働く現役世代がお年寄りを支えている印象を持っておられる方もおられますが、若い皆さんもいずれ年を取り、社会保障の世話になることが現実であります。
将来、若い方々がお年寄りになっても、安心して暮らしていけるよう、日本の素晴らしい社会保障制度を守っていくことが大変大事なことだと考えております。
平成24年の「社会保障と税の一体改革」の後に当選された先生方も増えて参りましたので、消費税を巡る制度の現状やこれまでの経過について、一度しっかりと確認する事が重要だと考えておりまして勉強会を始めさせていただくことといたしました。日程は、決まり次第ご案内します。
- 朝日新聞です。関税に件についてお伺いします。
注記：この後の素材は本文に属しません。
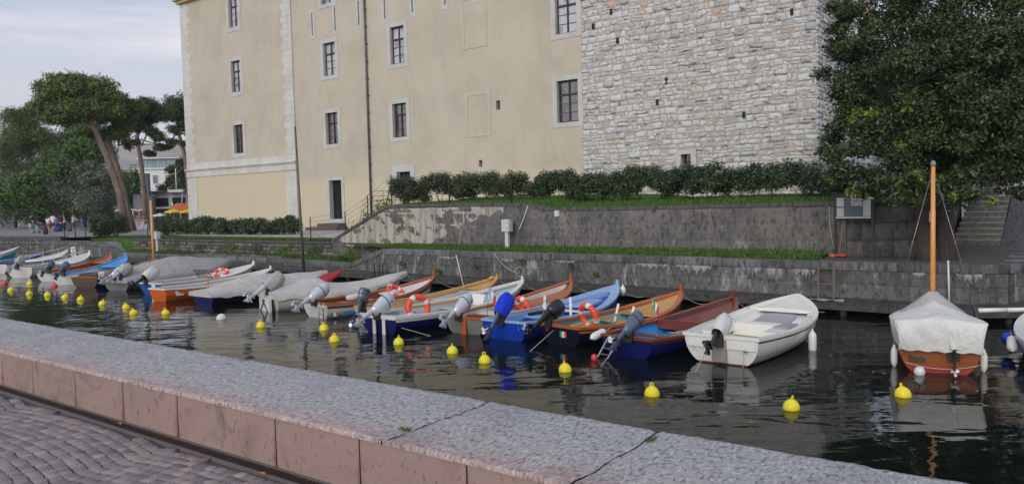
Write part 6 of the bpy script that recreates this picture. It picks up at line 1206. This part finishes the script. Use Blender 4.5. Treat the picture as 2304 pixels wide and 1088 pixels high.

先ほど、米中の交渉について税率を115%引き下げることで双方が合意したというニュースがありまして、これの受け止めをお願いいたします。
- 私は、そのニュースを今は把握しておりませんので、政府からもしっかりと報告を受けたいと思います。
- 読売新聞です。冒頭で仰られた、参議院選に向けて期別の打ち合わせを行ったということですけれども、1期生、2期生に対して、幹事長からどういったことをお伝えになったのか教えていただけますか。
- 参議院で逆転現象が多きますと、非常に国会運営が難しくなりますし、我々が与党としての立場をしっかり果たせなくなるという問題をはらんでいるということを申し上げました。また、私自身が参議院選挙を戦った経験を持っていますから、参議院の場合はやはり、衆議院が一生懸命お手伝いをするということが大事なことだという話を致しました。衆議院、参議院一体となって選挙を戦うことが大事なことだと思っております。